The 2014 case Petrella v Metro-Goldwyn-Mayer, Inc, pitted the estate of Frank Patrella, co-author of the screenplay that would become the film Raging Bull, against MGM, the film’s distributor. According to Patrella’s estate, they reclaimed the rights to the story in 1991. Though they attempted to work with MGM on the matter, they continued to distribute the film without permission.
However, the estate didn’t file the lawsuit until 2009. Since they were aware of the infringement in 1991, neither the discovery nor the injury rule applied. MGM tried to argue that the claim was barred by latches, meaning that it was so old that it was unfair for the court to hear it.
The Supreme Court allowed the case to proceed. However, it allowed only damages to be collected from 2006, creating a three-year window.

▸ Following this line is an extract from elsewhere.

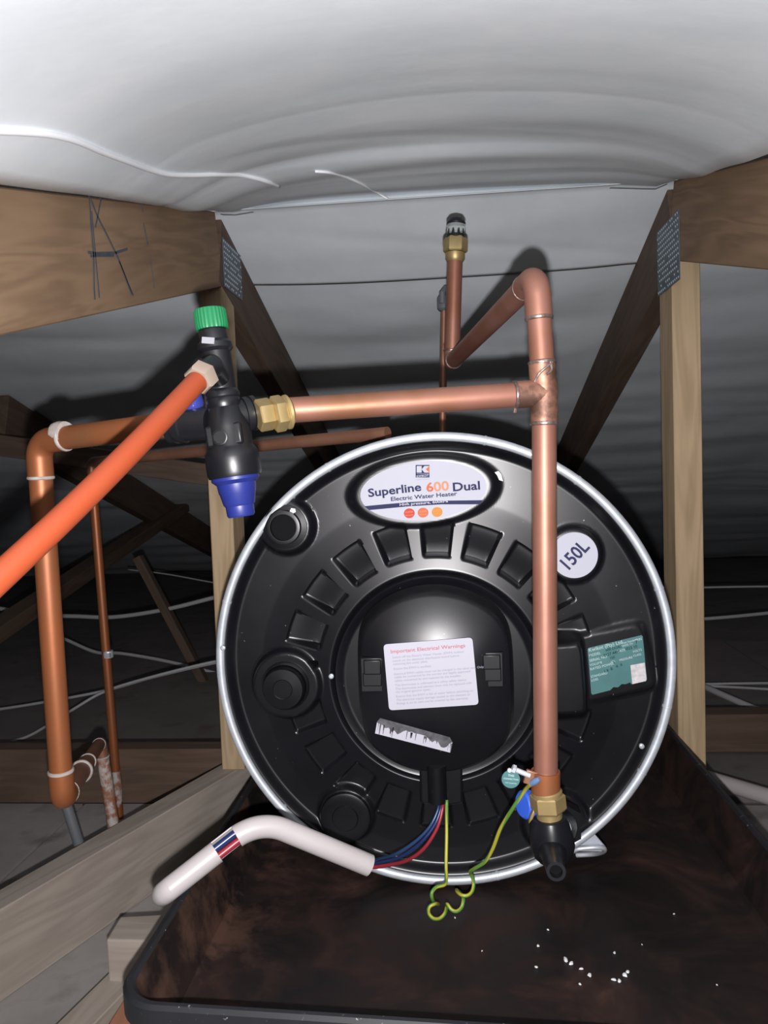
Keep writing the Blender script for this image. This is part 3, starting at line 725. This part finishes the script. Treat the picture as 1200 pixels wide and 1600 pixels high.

While the case opened the door for older claims of infringement, it severely limited the damages that can be collected. As such, it’s only been helpful in a small number of scenarios.
Bottom Line
Right now, if you have an ongoing infringement, you likely can still file a lawsuit. However, if you want maximum damages, you must file within three years when you discovered or reasonably should have discovered the infringement. Failure to do so will limit you to a three-year lookback window.
That said, things could change at any moment. The Supreme Court has made its skepticism of the discovery rule very clear. While refusing to hear the Hearst case gives the discovery rule a reprieve, it likely won’t be permanent.
Though lower courts have been relatively consistent in applying the discovery rule, one word from the Supreme Court could completely abolish it. The injury rule could literally become the law of the land overnight.
This is a very active space right now. However, the discovery rule is in effect, and the most recent Supreme Court ruling grants complete damages in cases where it applies.
This could spark a wave of older cases. However, it’s unclear how many such cases there are.